Oireachtas Joint and Select Committees

Tuesday, 6 February 2018

Joint Oireachtas Committee on Agriculture, Food and the Marine

Aquaculture Licensing Process: Department of Agriculture, Food and the Marine

3:30 pm

Dr. Cecil Beamish:

The NPWS is dealing with specified areas, designated as Natura 2000 areas that have now been mapped. All the features in those Natura areas have been mapped. The NPWS is saying that within this bay, which could be 30 miles by 20 miles, there are these areas of particular interest. These are the things that this area was designated to preserve. Those areas must be taken into account in the licensing system. There might be other areas where there are no such implications or interactions with the scientific interest. We are talking about spatial considerations. Salmon conservation is primarily the function of the Department of Communications, Climate Action and Environment. Inland Fisheries Ireland, IFI, comes under that Department. IFI deals with the policy on the conservation of wild salmon. It has set the objectives for salmon. When it is proposed to establish a salmon farm or there is an application for renewal of a salmon farm licence, an environmental impact study must be conducted and an environmental statement provided.
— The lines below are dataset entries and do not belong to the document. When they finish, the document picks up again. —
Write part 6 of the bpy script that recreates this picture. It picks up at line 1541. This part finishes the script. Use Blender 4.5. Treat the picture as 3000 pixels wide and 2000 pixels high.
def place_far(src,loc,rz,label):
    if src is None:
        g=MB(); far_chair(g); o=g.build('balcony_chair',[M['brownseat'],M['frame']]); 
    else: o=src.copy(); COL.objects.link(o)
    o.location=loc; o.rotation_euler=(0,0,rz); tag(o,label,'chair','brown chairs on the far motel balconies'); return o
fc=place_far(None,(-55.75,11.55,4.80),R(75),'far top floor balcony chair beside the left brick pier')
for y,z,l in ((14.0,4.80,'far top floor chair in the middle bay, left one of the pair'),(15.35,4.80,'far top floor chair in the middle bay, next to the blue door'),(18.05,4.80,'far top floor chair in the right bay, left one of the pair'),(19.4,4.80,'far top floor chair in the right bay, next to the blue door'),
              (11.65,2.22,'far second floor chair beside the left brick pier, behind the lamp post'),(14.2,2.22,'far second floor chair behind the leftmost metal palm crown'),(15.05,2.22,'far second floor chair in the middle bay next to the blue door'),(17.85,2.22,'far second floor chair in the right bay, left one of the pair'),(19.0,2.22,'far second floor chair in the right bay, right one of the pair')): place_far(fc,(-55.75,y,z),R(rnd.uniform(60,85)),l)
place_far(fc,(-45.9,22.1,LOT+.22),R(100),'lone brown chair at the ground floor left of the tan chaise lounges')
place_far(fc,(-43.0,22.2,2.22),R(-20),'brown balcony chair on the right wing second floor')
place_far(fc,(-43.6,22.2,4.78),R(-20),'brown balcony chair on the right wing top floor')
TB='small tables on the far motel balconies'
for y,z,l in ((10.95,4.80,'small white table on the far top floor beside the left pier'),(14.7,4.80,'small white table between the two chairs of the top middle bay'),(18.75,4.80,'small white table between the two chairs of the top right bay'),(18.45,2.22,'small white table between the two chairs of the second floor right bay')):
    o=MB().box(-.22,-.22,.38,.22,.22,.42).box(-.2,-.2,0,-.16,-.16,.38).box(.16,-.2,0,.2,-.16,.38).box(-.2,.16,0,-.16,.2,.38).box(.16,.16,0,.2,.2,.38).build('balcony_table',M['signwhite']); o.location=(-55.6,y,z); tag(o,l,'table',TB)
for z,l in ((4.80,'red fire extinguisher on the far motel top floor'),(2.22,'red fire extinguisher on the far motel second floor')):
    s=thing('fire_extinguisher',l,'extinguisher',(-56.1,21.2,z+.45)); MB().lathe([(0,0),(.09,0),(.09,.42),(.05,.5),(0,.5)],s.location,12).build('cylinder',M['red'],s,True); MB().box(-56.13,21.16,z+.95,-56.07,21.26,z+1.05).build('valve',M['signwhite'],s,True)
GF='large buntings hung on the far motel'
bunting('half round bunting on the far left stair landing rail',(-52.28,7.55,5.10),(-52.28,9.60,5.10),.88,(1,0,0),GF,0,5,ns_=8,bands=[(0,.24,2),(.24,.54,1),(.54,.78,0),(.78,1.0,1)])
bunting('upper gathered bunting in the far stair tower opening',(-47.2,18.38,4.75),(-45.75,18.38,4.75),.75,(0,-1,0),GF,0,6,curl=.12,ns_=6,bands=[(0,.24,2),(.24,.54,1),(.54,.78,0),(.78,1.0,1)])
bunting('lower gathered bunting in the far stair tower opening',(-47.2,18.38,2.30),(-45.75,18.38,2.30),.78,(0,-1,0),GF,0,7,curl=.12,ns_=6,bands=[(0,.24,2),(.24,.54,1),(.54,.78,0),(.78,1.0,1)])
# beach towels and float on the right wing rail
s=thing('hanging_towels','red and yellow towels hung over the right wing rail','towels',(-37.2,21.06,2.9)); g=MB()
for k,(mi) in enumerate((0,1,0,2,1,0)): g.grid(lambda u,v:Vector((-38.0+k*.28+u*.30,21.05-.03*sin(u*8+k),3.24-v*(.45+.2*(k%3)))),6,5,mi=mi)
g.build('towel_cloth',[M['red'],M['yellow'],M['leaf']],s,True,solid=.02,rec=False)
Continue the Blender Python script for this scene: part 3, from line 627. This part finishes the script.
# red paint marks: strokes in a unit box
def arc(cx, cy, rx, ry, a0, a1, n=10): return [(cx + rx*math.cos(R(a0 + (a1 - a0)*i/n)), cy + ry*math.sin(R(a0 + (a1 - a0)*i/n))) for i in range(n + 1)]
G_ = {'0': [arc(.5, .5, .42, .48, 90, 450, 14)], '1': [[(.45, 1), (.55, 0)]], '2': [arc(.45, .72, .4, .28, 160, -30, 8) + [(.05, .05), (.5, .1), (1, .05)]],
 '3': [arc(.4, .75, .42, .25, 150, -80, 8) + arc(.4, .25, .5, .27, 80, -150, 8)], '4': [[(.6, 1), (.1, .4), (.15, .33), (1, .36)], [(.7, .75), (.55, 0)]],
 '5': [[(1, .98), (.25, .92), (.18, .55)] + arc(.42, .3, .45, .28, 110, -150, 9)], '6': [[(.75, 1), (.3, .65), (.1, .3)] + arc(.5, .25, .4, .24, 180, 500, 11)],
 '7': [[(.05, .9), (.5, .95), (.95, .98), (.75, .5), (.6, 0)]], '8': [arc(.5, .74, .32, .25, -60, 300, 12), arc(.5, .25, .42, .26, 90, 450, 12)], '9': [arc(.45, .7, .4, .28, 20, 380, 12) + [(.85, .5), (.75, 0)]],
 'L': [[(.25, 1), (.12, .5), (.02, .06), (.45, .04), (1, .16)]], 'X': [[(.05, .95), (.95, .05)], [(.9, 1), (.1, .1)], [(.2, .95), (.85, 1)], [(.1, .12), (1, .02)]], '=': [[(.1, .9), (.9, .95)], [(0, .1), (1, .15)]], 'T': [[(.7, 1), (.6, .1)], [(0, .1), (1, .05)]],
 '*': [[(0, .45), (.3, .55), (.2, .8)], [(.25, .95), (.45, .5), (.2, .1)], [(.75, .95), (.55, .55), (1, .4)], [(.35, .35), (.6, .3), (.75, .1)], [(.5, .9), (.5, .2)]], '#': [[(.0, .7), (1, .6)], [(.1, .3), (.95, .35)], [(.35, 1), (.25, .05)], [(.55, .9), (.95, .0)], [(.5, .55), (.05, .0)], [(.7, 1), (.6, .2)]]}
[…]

It must go through statutory and public consultation, of which IFI is one of the consultees. All of that is fed into the decision-making process. There are management measures in place dealing with things like sea lice. There is a system in place and protocols that govern all salmon farms. There are 14 inspections a year on the farms and all the results are available on the website. There are treatment trigger levels set under the protocols which require treatments to happen when lice levels go above a certain level in those inspections. There are consequences if those treatments do not work. There is a ratcheting-up system. The lice are endemic and have been there for millions of years. They are endemic in the marine environment in about 40 different species. They build up on salmon farms on occasion and they have to be managed. It is in the interest of both salmon farmers and wild salmon interests that they be managed and kept at low levels.